Amidakuji (noch nicht übersetzt)

Problem 837

Amidakuji (Japanese: 阿弥陀籤) is a method for producing a random permutation of a set of objects.

In the beginning, a number of parallel vertical lines are drawn, one for each object. Then a specified number of horizontal rungs are added, each lower than any previous rungs. Each rung is drawn as a line segment spanning a randomly select pair of adjacent vertical lines.
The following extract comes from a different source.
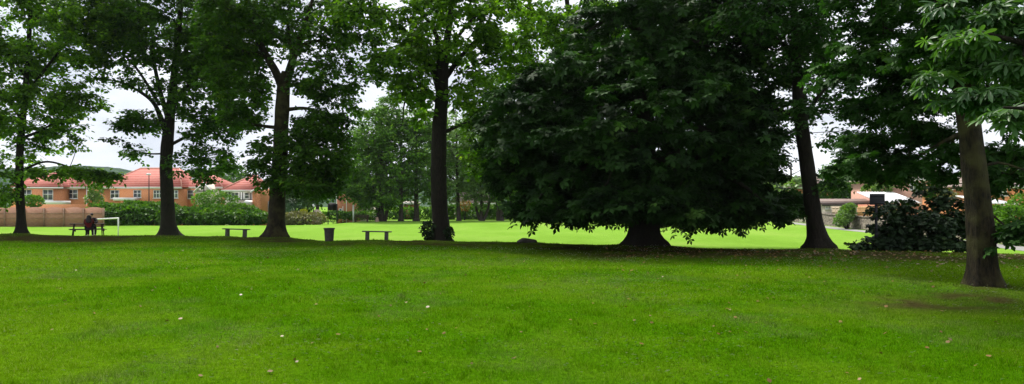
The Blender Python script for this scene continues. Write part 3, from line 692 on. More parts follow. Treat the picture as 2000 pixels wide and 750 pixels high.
M_RUB = mat('rubble_stone', (.12, .10, .085), col2=(.32, .27, .22), nscale=5, detail=8, bump=.06, bscale=7, lo=.4, hi=.6)
def wall_line(name, label, pts, h, th, mt, cat='wall', coping=True):
    pts = np.array(pts, float); seg = np.linalg.norm(np.diff(pts, axis=0), axis=1); s = np.concatenate([[0], np.cumsum(seg)])
    ss = np.arange(0, s[-1], .35); cx = np.interp(ss, s, pts[:, 0]); cy = np.interp(ss, s, pts[:, 1]); d = norm(np.gradient(np.stack([cx, cy], 1), axis=0)); nr = np.stack([-d[:, 1], d[:, 0]], 1)
    hz = H(cx, cy); root = thing(name, label, cat, (cx[0], cy[0], hz[0])); V = []; f = []
    lv = np.linspace(0, 1, 8); prof = [(-1, t) for t in lv] + [(1, t) for t in lv[::-1]]
    for i in range(len(ss)):
        for j, (sd_, t) in enumerate(prof):
            rr = th * .5 * (1 - .12 * t) + (rng.random() - .5) * .07
            V.append([cx[i] + nr[i, 0] * sd_ * rr, cy[i] + nr[i, 1] * sd_ * rr, hz[i] - .1 + (h + .1) * t + (rng.random() - .5) * .03])
    k = len(prof)
    for i in range(len(ss) - 1):
        for j in range(k): f.append([i * k + j, i * k + (j + 1) % k, (i + 1) * k + (j + 1) % k, (i + 1) * k + j])
    np_mesh('wall_body', V, f, 4, mt, root)
    if coping:
        m = MB(); i = 0
        while i < len(ss) - 2:
            a, b = np.array([cx[i], cy[i]]), np.array([cx[i + 1], cy[i + 1]]); dd = norm(b - a); n_ = np.array([-dd[1], dd[0]]) * th * .56; z0 = hz[i] + h + .02; z1 = z0 + .1 + rng.random() * .06
            e = a + (b - a) * .94; v = [[*(a - n_), z0], [*(e - n_), z0], [*(e + n_), z0], [*(a + n_), z0]]; m.add(v + [[p[0], p[1], z1] for p in v], [[3, 2, 1, 0], [4, 5, 6, 7], [0, 1, 5, 4], [1, 2, 6, 5], [2, 3, 7, 6], [3, 0, 4, 7]]); i += 1
        m.build('coping', mt, root)
    return root
wall_line('stone_wall', 'brown rubble stone wall running along the far side of the path', [(37.5, 104), (35, 88), (33.8, 76), (33.2, 66), (32.6, 60), (31.4, 52), (30, 44), (28.2, 37), (26.6, 31), (25.6, 26)], 1.1, .45, M_RUB)
M_NEWT = mat('pale_timber', (.50, .29, .13), col2=(.6, .38, .19), nscale=3, stretch=(3, 3, .6))
M_NEWT2 = mat('weathered_pale_timber', (.36, .28, .2), col2=(.44, .35, .26), nscale=3, stretch=(3, 3, .6))
def board_fence(label, a, b, z0, z1, n, mt):
    a = np.array(a, float); b = np.array(b, float); L_ = np.linalg.norm(b - a); ang = math.atan2(b[1] - a[1], b[0] - a[0]); root = thing('timber_fence', label, 'fence', (a[0], a[1], Hs(*a)))
    M = Matrix.Translation((a[0], a[1], 0)) @ Matrix.Rotation(ang, 4, 'Z')
    for i in range(n):
        s0, s1 = L_ * i / n + .06, L_ * (i + 1) / n - .06
        m = MB(); nb = 12
        for k in range(nb): m.box(s0 + (s1 - s0) * k / nb, s0 + (s1 - s0) * (k + .93) / nb, -.02, .0, z0, z1)
        for zz in (z0 + .1, (z0 + z1) / 2, z1 - .12): m.box(s0, s1, -.06, -.022, zz - .035, zz + .035)
        m.xform(M).build('panel', mt, root)
        MB().box(s1 + .01, s1 + .11, -.08, .06, Hs(*(a + (b - a) * (i + 1) / n)) - .1, z1 + .06).xform(M).build('post', mt, root)
    return root
board_fence('weathered pale timber fence above the stone wall left of the trailing bush', (33.6, 70), (wx(1644, 66) + .2, 66), wz(425, 66), wz(404, 66), 3, M_NEWT2)
board_fence('fresh orange timber fence panels right of the trailing bush', (34.1, 66), (36.6, 62), wz(425, 62), wz(403, 62), 3, M_NEWT)

# ------------------------------------------------------------------ far lawn furniture
M_BLK = mat('black_paint', (.012, .012, .018), rough=.6)
D_ = 84; zg = Hs(wx(650, D_), D_); root = thing('notice_board', 'blank black arched notice board on two thin legs', 'notice board', (wx(650, D_), D_, zg))
x0, x1 = wx(641.5, D_), wx(657.5, D_); zt, zb = wz(396, D_), wz(411, D_)
prof = [(x0, zb), (x1, zb)] + [(x1 - (x1 - x0) * k / 8, zt - .12 + .12 * math.sin(math.pi * k / 8)) for k in range(9)]
MB().prism(prof, D_ - .05, D_ + .05).build('board', M_BLK, root)
for px in (640.8, 658.4): MB().box(wx(px, D_) - .05, wx(px, D_) + .05, D_ - .05, D_ + .05, zg - .05, wz(398, D_)).build('leg', M_BLK, root)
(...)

For example, the following diagram depicts an Amidakuji with three objects ($A$, $B$, $C$) and six rungs:

0837_amidakuji.png

The coloured lines in the diagram illustrate how to form the permutation. For each object, starting from the top of its vertical line, trace downwards but follow any rung encountered along the way, and record which vertical we end up on. In this example, the resulting permutation happens to be the identity: $A\mapsto A$, $B\mapsto B$, $C\mapsto C$.

Let $a(m, n)$ be the number of different three-object Amidakujis that have $m$ rungs between $A$ and $B$, and $n$ rungs between $B$ and $C$, and whose outcome is the identity permutation. For example, $a(3, 3) = 2$, because the Amidakuji shown above and its mirror image are the only ones with the required property.

You are also given that $a(123, 321) \equiv 172633303 \pmod{1234567891}$.

Find $a(123456789, 987654321)$. Give your answer modulo $1234567891$.